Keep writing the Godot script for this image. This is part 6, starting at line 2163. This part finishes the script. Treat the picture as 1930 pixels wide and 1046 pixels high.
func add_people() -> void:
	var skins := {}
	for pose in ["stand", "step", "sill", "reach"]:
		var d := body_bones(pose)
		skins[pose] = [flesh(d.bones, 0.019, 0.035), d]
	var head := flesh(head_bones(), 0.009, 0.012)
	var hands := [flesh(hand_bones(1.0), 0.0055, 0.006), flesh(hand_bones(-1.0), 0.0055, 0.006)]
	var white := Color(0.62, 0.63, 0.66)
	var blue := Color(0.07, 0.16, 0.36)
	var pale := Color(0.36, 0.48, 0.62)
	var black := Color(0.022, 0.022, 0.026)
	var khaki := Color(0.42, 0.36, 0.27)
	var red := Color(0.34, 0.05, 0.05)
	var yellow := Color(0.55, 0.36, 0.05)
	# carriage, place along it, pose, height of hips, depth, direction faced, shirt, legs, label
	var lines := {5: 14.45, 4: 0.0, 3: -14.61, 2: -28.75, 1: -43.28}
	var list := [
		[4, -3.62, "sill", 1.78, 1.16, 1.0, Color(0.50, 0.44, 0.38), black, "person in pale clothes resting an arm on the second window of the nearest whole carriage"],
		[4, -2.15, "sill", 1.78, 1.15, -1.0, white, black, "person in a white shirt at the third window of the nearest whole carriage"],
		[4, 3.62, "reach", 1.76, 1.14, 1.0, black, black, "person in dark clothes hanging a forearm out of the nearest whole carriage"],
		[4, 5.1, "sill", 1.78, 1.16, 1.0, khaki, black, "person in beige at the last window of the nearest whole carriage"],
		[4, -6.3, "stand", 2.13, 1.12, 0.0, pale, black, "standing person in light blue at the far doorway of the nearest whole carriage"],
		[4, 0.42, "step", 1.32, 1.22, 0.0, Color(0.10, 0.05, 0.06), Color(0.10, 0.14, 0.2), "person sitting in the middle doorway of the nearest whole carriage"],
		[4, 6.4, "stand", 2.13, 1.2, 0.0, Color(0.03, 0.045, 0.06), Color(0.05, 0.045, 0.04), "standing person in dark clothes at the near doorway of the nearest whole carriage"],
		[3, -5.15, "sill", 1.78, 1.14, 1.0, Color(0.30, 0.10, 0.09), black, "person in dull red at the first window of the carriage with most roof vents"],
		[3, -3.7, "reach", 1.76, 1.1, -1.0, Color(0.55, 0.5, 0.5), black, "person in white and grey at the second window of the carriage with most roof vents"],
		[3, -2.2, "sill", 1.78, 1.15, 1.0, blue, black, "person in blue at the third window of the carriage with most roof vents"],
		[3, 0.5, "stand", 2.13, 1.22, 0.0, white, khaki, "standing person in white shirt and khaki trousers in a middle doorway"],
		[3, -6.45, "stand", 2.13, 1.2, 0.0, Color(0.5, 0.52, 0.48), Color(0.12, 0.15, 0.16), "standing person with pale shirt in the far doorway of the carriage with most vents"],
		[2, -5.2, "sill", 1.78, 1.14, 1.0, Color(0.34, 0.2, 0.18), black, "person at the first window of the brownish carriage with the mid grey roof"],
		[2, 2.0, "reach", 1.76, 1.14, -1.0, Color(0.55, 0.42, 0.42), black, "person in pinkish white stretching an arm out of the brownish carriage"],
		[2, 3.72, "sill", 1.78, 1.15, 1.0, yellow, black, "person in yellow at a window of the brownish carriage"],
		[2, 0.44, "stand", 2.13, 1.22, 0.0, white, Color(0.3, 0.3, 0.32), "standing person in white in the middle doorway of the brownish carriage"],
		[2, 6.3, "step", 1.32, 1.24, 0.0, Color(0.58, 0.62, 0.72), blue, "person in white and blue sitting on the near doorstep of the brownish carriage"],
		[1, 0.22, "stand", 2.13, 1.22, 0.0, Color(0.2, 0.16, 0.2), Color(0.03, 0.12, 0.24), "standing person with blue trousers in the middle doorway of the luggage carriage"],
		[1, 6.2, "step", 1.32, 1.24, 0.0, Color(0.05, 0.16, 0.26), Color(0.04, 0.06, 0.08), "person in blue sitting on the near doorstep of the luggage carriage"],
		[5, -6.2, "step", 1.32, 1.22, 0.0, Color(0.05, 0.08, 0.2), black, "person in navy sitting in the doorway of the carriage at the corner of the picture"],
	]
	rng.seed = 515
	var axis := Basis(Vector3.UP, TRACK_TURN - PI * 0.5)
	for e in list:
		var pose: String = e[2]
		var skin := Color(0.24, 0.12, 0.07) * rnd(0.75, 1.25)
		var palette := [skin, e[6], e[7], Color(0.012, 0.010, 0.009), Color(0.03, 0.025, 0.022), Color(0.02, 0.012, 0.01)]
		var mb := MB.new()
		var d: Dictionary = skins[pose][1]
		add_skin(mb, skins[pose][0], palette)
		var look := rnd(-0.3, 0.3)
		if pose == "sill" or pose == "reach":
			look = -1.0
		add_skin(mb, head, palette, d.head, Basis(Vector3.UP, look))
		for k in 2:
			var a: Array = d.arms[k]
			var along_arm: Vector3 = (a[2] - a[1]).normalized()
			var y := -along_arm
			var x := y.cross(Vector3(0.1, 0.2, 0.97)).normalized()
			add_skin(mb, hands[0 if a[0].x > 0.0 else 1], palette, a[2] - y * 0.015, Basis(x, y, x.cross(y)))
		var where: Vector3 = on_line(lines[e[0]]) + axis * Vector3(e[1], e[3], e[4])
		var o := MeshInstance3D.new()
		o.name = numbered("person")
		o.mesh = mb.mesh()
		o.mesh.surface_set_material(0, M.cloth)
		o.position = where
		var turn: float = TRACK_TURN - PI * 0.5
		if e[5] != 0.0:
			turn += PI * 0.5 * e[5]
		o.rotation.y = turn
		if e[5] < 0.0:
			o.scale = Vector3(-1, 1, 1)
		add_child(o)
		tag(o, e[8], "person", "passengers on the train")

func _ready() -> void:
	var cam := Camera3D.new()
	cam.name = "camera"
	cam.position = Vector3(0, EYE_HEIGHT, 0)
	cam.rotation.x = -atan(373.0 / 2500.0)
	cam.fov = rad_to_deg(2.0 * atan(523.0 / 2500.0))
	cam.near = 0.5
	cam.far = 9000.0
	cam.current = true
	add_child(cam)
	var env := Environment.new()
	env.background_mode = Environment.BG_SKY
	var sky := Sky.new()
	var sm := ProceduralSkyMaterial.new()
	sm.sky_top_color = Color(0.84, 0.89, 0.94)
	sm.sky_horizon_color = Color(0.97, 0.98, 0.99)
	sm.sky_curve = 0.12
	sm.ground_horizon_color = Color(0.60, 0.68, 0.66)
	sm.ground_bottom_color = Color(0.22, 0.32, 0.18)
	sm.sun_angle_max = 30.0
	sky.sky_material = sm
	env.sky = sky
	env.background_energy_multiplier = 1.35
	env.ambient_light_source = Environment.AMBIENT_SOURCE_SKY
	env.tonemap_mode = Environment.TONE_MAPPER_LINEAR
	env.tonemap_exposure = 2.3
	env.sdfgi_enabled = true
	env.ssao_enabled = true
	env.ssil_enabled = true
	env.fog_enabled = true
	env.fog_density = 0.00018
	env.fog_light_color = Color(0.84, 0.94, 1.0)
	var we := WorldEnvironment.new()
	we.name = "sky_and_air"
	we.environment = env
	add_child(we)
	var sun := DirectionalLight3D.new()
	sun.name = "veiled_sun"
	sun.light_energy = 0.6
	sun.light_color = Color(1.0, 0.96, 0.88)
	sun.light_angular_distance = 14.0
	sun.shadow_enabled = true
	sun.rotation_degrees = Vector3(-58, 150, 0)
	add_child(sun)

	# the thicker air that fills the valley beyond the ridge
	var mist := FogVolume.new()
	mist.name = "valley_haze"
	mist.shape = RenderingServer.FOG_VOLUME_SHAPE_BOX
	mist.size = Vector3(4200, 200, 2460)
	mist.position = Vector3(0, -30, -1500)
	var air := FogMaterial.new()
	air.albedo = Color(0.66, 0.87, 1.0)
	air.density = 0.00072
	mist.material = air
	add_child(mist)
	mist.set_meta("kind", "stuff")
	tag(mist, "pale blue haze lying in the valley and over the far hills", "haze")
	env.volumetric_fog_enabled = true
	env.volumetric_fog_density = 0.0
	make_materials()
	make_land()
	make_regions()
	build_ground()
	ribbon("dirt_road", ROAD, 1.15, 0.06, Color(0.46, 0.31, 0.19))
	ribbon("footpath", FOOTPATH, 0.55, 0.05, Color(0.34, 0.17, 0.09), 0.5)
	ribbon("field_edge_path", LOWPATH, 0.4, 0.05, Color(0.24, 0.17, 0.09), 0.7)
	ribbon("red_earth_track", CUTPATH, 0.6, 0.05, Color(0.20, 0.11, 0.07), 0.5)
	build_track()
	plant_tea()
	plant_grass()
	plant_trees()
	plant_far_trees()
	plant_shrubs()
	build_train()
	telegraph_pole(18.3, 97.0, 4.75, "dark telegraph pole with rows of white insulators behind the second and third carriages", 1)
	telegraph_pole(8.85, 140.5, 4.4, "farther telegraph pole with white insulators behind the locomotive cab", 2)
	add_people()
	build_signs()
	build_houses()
##############################
● **Exercise details**:
State the number of lines above that hold the string "picture", with nothing added.

● **Response for this exercise**:
2